• _WHAT TO WORK ON_:
Nothing outside the range is to be copied. From the entries below, reproduce exactly the lines starting at the one with "Build this scene" and ending at the one with "from mathutils import Vector, Matrix", without pictures.

[Entries with scene source code]
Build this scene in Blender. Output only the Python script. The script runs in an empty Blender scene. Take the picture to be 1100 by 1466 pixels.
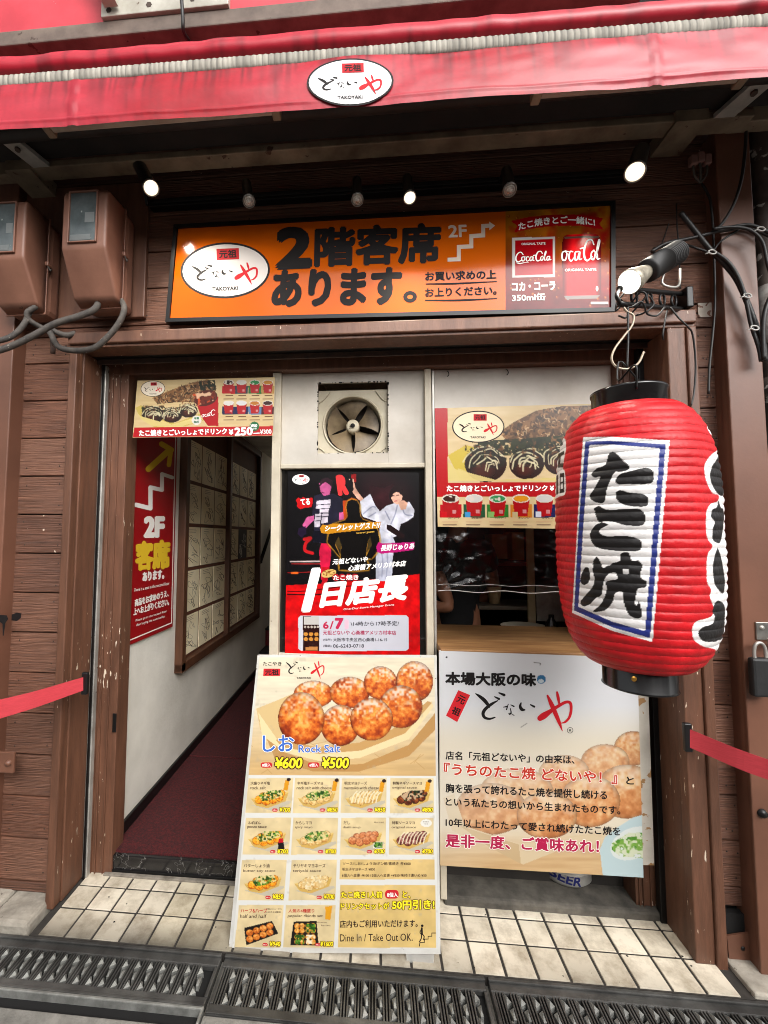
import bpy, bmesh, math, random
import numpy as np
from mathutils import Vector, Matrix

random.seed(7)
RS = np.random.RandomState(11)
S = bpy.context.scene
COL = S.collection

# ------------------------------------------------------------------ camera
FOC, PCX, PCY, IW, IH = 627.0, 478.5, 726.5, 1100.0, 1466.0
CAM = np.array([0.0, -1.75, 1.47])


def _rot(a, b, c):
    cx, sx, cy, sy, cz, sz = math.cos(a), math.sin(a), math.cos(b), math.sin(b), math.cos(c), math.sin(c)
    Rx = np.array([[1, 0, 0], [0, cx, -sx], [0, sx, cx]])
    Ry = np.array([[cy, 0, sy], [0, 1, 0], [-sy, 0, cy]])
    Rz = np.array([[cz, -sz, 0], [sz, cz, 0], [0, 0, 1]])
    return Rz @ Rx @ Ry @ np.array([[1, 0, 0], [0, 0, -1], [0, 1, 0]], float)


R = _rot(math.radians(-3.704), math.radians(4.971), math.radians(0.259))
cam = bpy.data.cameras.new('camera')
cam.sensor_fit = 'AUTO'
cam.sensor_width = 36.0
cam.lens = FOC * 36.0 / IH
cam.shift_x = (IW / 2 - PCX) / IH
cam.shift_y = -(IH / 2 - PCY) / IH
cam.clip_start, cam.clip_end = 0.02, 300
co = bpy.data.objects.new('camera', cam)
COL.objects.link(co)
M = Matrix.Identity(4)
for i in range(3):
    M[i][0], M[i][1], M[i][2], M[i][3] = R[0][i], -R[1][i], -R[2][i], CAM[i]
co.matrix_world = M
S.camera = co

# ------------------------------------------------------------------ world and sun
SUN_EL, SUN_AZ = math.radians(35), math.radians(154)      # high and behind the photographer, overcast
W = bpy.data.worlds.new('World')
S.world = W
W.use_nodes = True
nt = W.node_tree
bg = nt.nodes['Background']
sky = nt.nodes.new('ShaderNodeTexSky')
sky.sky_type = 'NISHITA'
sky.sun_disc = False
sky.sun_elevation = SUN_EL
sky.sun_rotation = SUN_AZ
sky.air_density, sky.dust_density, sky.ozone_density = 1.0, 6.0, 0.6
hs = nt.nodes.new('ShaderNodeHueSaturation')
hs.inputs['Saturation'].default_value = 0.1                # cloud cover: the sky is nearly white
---
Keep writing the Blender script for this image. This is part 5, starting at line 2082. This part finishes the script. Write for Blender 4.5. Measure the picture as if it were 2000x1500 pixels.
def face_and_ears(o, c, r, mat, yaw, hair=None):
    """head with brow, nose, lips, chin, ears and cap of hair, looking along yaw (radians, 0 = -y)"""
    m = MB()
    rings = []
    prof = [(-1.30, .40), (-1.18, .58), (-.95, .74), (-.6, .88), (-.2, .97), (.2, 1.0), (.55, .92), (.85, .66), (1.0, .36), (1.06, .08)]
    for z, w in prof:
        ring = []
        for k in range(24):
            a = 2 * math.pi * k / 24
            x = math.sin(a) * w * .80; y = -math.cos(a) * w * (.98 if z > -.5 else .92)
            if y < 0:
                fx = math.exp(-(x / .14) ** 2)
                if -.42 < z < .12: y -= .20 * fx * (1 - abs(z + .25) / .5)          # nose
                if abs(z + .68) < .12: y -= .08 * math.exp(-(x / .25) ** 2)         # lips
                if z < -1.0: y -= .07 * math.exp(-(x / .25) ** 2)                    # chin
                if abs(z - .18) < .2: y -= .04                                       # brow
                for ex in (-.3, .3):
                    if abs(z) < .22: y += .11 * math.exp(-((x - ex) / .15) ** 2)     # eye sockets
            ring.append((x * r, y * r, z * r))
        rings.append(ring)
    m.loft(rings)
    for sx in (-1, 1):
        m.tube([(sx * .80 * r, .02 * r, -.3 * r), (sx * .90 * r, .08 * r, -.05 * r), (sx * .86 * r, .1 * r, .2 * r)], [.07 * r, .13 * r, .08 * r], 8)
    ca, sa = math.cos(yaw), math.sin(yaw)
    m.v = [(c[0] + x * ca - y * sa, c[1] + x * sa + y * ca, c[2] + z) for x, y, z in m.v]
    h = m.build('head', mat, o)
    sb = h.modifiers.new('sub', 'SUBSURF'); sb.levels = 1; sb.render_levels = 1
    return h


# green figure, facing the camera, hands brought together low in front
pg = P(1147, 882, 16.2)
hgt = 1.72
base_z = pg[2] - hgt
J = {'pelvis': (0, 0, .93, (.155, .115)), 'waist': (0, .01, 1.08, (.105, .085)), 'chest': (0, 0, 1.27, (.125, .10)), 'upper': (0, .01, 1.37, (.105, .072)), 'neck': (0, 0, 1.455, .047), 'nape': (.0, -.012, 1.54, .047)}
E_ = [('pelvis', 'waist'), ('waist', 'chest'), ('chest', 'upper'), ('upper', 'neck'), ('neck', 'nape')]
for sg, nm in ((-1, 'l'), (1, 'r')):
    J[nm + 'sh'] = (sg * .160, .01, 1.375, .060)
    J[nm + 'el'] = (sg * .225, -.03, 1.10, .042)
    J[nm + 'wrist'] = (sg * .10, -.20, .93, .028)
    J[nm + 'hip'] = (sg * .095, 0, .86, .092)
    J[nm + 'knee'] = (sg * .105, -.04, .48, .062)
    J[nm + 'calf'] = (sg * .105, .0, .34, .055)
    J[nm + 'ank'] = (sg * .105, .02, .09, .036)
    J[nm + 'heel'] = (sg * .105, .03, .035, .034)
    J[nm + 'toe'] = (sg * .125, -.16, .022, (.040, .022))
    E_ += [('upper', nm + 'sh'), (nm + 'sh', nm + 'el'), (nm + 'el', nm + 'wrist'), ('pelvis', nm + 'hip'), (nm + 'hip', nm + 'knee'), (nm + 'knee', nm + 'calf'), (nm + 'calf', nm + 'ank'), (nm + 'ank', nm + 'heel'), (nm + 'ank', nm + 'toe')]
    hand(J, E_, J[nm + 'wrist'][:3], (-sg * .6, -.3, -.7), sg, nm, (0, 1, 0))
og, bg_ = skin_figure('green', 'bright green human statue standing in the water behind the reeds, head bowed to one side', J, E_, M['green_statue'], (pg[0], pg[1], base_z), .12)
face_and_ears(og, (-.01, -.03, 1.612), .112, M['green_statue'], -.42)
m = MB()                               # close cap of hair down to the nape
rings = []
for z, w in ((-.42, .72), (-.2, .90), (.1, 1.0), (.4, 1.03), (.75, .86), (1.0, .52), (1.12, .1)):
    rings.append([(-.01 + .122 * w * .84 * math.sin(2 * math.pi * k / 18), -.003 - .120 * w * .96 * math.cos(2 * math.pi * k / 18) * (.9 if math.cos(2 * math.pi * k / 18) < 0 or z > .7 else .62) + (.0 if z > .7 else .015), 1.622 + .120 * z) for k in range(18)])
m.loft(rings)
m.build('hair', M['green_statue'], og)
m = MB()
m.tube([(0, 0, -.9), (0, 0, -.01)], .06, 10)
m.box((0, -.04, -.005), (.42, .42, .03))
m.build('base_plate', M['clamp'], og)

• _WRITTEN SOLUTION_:
Build this scene in Blender. Output only the Python script. The script runs in an empty Blender scene. Take the picture to be 1100 by 1466 pixels.
import bpy, bmesh, math, random
import numpy as np
from mathutils import Vector, Matrix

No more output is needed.